Ad aprire è la suite bipartita che presta il nome all’album, “Ebbs and Flows”: la prima parte, più intensa, vede protagonista il sax tenore di Peter Ehwald, dal suono morbido ed estremamente ricco di sfumature; la seconda, più lenta, la chitarra del leader, che volteggia sospesa sopra le trame tessute dal pianoforte di Antonis Anissegos e dalla batteria di Ludwig Wandinger. “Remnants” media le due precedenti tracce, con la chitarra che svolge un ruolo analogamente fluttuante, Anissegos che la asseconda al Fender Rhodes, Ehwald che inizialmente si adegua per poi sviluppare un discorso in crescendo, con espressività acide che si sposano al Rhodes e si appoggiano alla batteria, anch’essa in ascesa dinamica.

L’alternanza di clima, ora maggiormente astratto, ora più materico e intenso, prosegue nella seconda suite—”Auftrieb,” in tre parti—ma stavolta mescolando le diversità entro ciascuna traccia e conservando nella serie un filo narrativo a legare la libertà strutturale. Notevole anche qui il ruolo svolto dal Rhodes. I successivi tre brani, che vanno a chiudere il lavoro, privilegiano invece il clima più intimo, su tempi lenti: meditativo “Reflections,” nel quale è quasi assente il tenore; più vario e libero “Azure,” dove proprio Ehwald trasforma la scena inserendosi autorevolmente a metà brano; infine “Bygones,” che si avvia in modo estremamente rarefatto per poi lasciar spazio a una collana di assoli, un po’ a sorpresa leggermente più tradizionali di quanto li precedeva nel resto dell’album.

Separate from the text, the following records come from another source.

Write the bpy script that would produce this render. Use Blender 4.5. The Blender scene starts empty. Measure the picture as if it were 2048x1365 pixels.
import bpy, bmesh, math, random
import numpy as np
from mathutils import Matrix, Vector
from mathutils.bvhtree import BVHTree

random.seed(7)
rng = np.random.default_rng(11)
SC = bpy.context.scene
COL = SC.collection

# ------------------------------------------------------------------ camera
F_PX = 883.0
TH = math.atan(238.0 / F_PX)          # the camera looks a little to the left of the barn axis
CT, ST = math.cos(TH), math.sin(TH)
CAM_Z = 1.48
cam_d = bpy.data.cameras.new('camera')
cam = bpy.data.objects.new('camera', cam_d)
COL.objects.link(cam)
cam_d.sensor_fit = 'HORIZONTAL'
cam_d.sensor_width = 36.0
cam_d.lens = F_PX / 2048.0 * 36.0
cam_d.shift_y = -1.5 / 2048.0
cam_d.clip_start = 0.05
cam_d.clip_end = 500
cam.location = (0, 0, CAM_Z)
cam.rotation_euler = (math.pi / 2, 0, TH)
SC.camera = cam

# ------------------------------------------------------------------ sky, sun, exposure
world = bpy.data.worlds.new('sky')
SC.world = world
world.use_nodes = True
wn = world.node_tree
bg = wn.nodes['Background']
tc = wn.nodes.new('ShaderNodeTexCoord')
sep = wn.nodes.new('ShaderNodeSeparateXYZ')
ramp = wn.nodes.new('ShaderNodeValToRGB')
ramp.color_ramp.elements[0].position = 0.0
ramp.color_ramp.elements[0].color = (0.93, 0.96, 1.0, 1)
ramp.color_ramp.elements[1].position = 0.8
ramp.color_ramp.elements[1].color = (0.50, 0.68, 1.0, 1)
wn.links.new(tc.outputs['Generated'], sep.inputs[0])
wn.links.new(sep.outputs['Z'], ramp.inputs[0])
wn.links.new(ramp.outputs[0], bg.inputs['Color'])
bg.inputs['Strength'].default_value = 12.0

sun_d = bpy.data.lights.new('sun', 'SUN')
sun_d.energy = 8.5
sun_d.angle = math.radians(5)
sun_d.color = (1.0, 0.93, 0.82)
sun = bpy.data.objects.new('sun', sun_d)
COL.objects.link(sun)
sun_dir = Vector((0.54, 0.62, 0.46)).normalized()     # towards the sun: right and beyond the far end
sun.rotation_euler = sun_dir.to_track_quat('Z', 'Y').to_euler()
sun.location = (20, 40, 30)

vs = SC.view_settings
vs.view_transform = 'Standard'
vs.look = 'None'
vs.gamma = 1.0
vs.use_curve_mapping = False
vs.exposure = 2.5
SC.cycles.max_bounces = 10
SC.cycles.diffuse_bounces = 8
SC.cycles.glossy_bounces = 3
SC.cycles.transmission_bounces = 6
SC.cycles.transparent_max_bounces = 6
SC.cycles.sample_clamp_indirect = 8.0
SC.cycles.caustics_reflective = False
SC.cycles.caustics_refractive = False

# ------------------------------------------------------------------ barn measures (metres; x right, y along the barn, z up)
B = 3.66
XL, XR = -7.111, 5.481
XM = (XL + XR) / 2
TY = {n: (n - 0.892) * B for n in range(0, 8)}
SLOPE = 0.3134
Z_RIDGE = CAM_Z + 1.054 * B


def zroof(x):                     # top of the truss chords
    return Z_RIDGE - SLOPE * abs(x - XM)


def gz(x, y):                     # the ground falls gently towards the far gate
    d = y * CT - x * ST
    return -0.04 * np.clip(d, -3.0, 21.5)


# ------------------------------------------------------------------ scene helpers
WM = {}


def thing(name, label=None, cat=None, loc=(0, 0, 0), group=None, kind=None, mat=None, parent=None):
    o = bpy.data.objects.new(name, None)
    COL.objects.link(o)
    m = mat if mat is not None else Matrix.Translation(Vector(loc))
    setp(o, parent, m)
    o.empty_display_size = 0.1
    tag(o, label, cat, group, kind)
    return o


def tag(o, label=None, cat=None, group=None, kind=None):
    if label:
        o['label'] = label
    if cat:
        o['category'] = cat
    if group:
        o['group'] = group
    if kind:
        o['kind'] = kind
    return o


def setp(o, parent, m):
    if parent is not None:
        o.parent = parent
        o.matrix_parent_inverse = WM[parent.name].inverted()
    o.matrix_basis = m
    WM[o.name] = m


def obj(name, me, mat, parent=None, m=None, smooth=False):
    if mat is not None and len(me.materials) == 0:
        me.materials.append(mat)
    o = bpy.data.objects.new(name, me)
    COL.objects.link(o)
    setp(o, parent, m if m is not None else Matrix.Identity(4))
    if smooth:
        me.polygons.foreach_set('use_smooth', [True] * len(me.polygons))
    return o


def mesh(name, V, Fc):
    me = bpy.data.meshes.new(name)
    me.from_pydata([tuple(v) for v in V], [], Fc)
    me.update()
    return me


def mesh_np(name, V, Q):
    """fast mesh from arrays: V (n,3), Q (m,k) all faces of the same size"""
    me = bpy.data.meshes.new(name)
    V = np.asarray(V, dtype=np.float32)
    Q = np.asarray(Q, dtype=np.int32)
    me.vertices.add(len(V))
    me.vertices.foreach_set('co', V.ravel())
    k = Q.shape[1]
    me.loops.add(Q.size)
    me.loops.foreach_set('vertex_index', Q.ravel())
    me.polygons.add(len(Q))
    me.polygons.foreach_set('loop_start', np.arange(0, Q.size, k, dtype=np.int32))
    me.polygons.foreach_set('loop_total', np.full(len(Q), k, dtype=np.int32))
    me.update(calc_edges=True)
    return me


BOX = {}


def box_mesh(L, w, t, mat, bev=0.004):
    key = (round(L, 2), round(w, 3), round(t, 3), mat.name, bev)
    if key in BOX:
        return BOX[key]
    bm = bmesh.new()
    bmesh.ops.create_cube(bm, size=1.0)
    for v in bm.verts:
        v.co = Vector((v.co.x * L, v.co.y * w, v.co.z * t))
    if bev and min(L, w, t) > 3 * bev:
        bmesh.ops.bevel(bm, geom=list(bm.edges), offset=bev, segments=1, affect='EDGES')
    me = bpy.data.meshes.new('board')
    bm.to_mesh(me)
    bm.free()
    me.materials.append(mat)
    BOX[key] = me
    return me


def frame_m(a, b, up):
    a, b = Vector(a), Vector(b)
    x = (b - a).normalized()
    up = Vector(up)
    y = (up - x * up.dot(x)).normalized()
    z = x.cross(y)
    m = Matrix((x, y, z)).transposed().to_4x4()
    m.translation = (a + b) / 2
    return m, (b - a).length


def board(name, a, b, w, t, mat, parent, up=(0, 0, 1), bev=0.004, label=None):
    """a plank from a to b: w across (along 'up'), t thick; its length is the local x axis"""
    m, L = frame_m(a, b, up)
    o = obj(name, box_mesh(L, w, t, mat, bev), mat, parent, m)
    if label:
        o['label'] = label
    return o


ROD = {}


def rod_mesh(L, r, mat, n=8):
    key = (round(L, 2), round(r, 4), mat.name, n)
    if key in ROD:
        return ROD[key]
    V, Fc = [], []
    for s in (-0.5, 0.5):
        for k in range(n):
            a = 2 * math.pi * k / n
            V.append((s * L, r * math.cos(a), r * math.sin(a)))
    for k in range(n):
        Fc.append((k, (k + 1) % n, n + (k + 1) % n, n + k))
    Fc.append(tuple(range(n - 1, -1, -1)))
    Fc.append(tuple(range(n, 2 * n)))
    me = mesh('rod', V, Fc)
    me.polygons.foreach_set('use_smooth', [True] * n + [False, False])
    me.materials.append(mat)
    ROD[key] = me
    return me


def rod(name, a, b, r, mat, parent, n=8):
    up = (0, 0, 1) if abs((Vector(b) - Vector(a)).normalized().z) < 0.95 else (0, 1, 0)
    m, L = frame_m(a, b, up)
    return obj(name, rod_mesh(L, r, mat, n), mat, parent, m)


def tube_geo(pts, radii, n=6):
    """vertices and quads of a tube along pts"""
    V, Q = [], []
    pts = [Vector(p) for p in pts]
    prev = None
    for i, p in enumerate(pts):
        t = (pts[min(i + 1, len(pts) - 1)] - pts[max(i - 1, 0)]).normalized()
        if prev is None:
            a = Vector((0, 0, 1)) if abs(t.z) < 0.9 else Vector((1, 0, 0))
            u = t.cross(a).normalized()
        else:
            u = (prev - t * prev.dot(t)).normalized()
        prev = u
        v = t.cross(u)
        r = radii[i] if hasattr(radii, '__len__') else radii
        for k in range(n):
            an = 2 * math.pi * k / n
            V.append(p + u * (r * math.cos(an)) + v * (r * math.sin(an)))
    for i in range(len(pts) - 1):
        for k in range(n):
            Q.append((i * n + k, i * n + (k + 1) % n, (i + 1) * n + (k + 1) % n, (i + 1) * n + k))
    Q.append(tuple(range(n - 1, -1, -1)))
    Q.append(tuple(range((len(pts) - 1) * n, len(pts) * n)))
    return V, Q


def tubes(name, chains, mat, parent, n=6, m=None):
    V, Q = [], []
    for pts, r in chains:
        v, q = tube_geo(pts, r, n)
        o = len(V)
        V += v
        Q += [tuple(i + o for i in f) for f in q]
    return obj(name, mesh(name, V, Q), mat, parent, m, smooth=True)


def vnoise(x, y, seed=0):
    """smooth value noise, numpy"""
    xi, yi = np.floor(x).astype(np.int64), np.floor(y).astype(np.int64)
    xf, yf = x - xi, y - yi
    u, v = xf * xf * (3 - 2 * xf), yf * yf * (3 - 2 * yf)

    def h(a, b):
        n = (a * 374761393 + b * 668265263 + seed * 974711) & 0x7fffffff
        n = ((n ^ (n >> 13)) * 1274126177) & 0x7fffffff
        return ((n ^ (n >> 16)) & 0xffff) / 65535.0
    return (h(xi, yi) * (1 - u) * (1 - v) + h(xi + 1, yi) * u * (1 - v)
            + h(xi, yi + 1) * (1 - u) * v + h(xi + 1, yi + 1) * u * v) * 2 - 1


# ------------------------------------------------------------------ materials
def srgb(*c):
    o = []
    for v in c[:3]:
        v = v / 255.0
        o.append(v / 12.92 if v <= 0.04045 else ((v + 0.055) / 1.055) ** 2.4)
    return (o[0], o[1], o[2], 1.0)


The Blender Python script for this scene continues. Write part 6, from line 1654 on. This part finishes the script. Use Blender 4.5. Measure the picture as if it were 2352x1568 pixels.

Musica fresca e imprevedibile, dal suono eccellente, grazie anche alle individualità, tutte da seguire con attenzione.

Alessandro Bertinetto on Kathodik

Il timbro del sax tenore di Peter Ehwald sembra dover molto a un maestro come Joe Henderson e le sue improvvisazioni sembrano talvolta abbeverarsi alla fontana di Chris Potter (e anche al free moderno). Ma il quartetto senza basso Azure, capitanato dal chitarrista (e compositore) Anastasios Savvopoulos, che pur lasciando spesso la scena ai sui compagni, è una solida presenza in tutti i brani (decisamente apprezzabili sia le linee compositive sia gli effetti atmosferici d’insieme, come in Reflections, ma in Azure effetti atmosferici e linee compositore sono un tutt’uno), non si limita al sax. Il piano di Antonis Anessegos (mi piace molto anche al fender rhodes) lavora con maestria su tutti i registri offrendo una texture armonica su cui Ehwald e Savvopoulos possono agevolmente distendere le loro sensate e incisive digressioni, ma anche i suoi interventi solistici sono esteticamente efficaci. E nelle trame interrotte delle forme spezzate e asimmetriche delle frasi delle composizioni e delle improvvisazioni che le informano la batteria di Ludwig Wandinger contribuisce in modo prezioso a sostenere un ritmo costante, a suggerire atmosfere (in Remnants atmosfere spesso sognanti; in Auftrieb pt 2 l’effetto della trasformazione dall’incertezza del dubbio all’esclamazione convinta e fiduciosa) e ad accendere la miccia quando serve. La chitarra di Savvopoulos, come dicevo, è una presenza discreta, ma costante. Contribuisce a dipanare le fila dei registri bassi o a contrappuntare o raddoppiare sax e pianoforte, e quando emerge in primo piano, ad esempio nell’introduzione di Ebbs and Flow pt 2 o nell’assolo di Auftrieb pt 1, è limpida espressività e tagliente groove: i suoi interventi non lasciano nulla all’approssimazione.
In generale, l’unico momento un po’ sottotono nel disco mi pare l’ultimo brano (Bygones), in cui nonostante assoli di ottima fattura dopo la lenta, e un po’ languida, introduzione la ripetitività incalzante dell’incedere cerca di spingere verso una danza collettiva che, a causa dei molti “vuoti”, non viene mai davvero raggiunta (non so quanto intenzionalmente). In ogni caso il disco bene mostra che Aut Records è un’etichetta sempre attenta al suo catalogo e che lo sta arricchendo in una direzione assai convincente.

Voto: 8

Mario Biserni on Sands Zine

Non snobbate questa doppia recensione in quanto tale, chè i due dischi trattati meritano comunque attenzione.
Alla base di “Ebbs And Flow” c`è un quartetto formato in eque parti da musicisti greci e tedeschi. La musica è un jazz strutturalmente libero, ciò senza che gli strumenti vengano mai spinti verso sonorità estremamente distorte, dissonanti e rabbiose, basato sui fraseggi della chitarra del leader e del sassofono di Ehwald. Altri elementi caratteristici sono il Fender Rhodes di Anissegos che, quando presente, insieme alla chitarra dona al tutto un retrogusto di jazz elettrico. Chiude il cerchio Wandinger, un batterista asciutto e molto percussivo (lo porrei sulla scia di un Ed Blackwell).